Todo esto viene a cuento después de disfrutar del magnífico restaurante que Dani Garcia ha montado de manera gozosa y provocadoramente clandestina en Madrid. Smoked Room. Dos estrellazas michelín al canto en solo escasos meses de vida, que reconocen la brillantez de malagueño, la osadía de su propuesta y la autenticidad de lo que hace. Pero que algo sea coherente, no significa que tenga que convencer a la parroquia. La delicadeza de los bocados, la selección extrema de la materia prima, el mimo con el que su embajador Massimiliano Delle Vedove trabaja en la cocina, no puede ocultarnos una devoción a la mantequilla que nos hace cavilar.

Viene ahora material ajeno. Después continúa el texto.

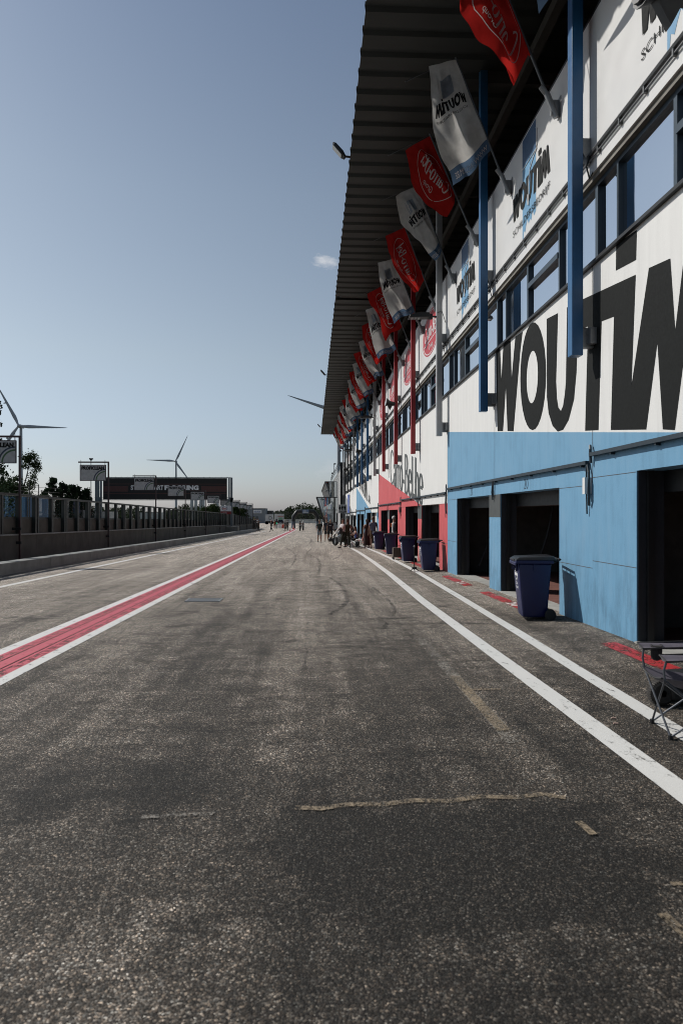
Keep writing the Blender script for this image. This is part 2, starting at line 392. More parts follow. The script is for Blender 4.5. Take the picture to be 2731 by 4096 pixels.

La fiesta comienza desde la propia mantequilla personal de levadura tostada. O toda la línea argumental que salpica de aquella a las espléndidas quisquillas de Motril, pespuntea el percebe a la brasa, o circunda la cigala al vapor con versión de mantequilla ahumada. El auténtico desideratum de este intenso menú es la concha fina malagueña, también a la brasa, literalmente sepultada por la beurre blanc. Qué lástima un bocado tan autóctono y difícil de disfrutar en su extensión y textura, por la devoción mantequillosa del ideólogo del menú.